Kabupaten Parigi Moutong (Parimo), yang terbentang indah di pesisir utara Sulawesi Tengah (Sulteng), bukan hanya anugerah bentang alam. Ia adalah rumah bagi ribuan petani dan nelayan yang hidup dari kesetiaan mereka pada tanah dan laut.

Dari sawah, ladang, kebun, hingga Teluk Tomini yang kaya, Parimo adalah salah satu lumbung pangan daerah bahkan nasional.

Namun di balik pesona itu, mengintai bahaya yang tak kasat mata, kapitalisme birokrat. Ia adalah wajah baru dari penjajahan ekonomi, ketika kuasa politik menjelma menjadi alat akumulasi kekayaan oleh segelintir elit. Sebuah ancaman serius bagi masa depan kedaulatan pangan.

Kapitalisme birokrat terjadi ketika birokrasi tak lagi berfungsi sebagai pelayan rakyat, tetapi menjadi pedagang dengan privilese. Mereka mengatur regulasi, menguasai distribusi, memonopoli perizinan, dan diam-diam menjalin kongsi bisnis dengan pengusaha.

Lahan pertanian berubah fungsi demi proyek-proyek yang menguntungkan segelintir elite. Distribusi pupuk, solar, dan bibit yang mestinya untuk petani, justru disaring oleh tangan-tangan politik.

Izin tambang dan perkebunan dikeluarkan tanpa memperhitungkan dampaknya terhadap ketahanan pangan lokal.

Semuanya dibungkus rapi dengan nama “pembangunan”. Tapi di balik retorika itu, petani ditinggalkan.
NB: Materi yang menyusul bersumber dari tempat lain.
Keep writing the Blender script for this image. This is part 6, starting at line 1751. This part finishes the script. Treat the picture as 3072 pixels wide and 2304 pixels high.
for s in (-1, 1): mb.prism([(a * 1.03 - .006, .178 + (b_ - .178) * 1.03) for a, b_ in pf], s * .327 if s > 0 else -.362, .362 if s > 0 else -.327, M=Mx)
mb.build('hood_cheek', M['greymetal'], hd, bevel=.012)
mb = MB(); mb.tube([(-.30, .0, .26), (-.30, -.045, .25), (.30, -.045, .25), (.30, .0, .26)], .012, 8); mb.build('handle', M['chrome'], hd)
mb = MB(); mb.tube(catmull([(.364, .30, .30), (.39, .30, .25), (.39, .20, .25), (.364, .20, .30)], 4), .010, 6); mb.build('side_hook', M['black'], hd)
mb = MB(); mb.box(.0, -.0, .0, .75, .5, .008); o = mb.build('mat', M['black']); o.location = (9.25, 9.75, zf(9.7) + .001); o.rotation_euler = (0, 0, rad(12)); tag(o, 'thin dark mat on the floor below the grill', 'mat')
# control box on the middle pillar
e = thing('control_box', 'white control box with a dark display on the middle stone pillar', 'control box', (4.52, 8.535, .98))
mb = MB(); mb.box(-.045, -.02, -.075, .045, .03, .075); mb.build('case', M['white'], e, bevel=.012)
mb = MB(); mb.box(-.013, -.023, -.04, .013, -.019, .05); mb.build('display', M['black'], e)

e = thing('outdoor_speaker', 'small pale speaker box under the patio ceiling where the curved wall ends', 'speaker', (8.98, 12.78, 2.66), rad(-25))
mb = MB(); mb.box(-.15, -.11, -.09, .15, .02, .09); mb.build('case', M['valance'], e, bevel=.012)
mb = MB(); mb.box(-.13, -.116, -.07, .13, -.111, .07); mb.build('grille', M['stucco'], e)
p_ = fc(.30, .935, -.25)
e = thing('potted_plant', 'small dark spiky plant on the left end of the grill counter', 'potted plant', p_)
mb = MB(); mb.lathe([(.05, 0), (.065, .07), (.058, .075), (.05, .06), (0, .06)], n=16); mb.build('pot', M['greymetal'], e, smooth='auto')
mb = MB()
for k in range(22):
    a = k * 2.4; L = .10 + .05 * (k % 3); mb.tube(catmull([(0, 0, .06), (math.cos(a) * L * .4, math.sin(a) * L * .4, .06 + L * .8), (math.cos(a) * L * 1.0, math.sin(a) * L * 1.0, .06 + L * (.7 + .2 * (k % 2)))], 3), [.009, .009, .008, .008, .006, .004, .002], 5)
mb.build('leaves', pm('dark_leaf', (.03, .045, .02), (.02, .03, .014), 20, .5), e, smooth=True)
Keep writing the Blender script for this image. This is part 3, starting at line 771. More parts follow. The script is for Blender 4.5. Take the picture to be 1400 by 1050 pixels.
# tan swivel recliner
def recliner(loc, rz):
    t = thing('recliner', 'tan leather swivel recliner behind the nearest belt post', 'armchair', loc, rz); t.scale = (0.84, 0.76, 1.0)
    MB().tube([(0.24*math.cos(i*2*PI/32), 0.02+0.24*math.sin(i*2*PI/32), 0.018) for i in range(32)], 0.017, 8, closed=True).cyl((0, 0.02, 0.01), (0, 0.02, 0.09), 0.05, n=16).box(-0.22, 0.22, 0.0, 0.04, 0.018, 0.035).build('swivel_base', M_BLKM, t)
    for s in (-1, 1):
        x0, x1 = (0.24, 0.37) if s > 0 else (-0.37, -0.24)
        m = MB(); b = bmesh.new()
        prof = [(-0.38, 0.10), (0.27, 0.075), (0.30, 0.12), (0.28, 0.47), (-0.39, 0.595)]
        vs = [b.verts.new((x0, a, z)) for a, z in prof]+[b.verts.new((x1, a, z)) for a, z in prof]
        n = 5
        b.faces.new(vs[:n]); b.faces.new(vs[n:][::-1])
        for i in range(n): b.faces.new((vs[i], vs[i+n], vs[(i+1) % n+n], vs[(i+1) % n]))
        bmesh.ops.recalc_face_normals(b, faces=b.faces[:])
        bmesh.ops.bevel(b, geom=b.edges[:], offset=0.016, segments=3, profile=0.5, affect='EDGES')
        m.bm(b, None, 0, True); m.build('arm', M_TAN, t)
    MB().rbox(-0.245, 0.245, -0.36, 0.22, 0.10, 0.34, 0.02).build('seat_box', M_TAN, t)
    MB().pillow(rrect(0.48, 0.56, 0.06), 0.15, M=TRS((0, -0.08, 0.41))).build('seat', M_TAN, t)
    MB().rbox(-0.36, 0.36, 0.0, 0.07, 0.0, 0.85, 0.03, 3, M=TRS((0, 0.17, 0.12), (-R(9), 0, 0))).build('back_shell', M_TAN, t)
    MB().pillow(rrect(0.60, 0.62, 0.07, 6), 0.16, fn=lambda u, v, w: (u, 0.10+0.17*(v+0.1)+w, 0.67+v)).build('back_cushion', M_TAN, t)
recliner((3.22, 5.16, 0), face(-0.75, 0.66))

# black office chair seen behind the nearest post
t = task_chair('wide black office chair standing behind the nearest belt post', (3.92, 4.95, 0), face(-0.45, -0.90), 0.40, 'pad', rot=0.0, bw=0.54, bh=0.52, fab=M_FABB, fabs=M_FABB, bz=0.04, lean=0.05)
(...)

Gabah dihargai rendah, pupuk langka, dan pasar dikuasai tengkulak yang berjejaring dengan elite kuasa.

Petani Parimo bukan malas, bukan tidak inovatif. Mereka bekerja keras, bahkan turun-temurun menggarap tanah dengan nilai-nilai kearifan lokal.

Tapi ketika sistem tak berpihak, ketika keputusan diambil tanpa mendengar suara mereka, maka yang tumbuh bukan kesejahteraan, tapi keputusasaan.

Alih-alih menjadi subjek pembangunan, mereka diperlakukan sebagai objek yang diatur dan dikorbankan. Proyek pembangunan besar tidak jarang justru menyingkirkan mereka dari ruang hidupnya sendiri.

Parimo tidak kekurangan potensi. Ia bisa menjadi wilayah mandiri pangan, bahkan model kedaulatan pangan nasional.

Tapi itu hanya mungkin jika keberpihakan politik berubah. Bukan lagi mengutamakan pertumbuhan yang semu, tetapi pemerataan yang adil.

Perubahan itu tidak datang dari atas. Ia harus dibangun dari bawah, dari kesadaran politik rakyat sendiri. Petani, nelayan, pemuda, perempuan, dan jurnalis harus bersatu dalam gerakan yang menuntut transparansi, menolak monopoli kekuasaan, dan memperjuangkan tata kelola yang adil serta demokratis.

Pertarungan di Parimo hari ini bukan sekadar soal harga gabah atau akses pupuk. Ini adalah soal siapa yang menguasai sumber daya, dan untuk siapa ia dimanfaatkan. Jika sumber daya dikuasai birokrasi yang haus kapital, maka rakyat akan terus menjadi korban dari kebijakan yang menjauh dari akarnya.

Tapi jika rakyat bersatu, mengorganisasi diri, dan memperjuangkan kedaulatan atas tanah, laut, dan kebijakan, maka Parimo bisa menjadi contoh bahwa kedaulatan pangan bukan impian, melainkan kenyataan yang bisa digenggam.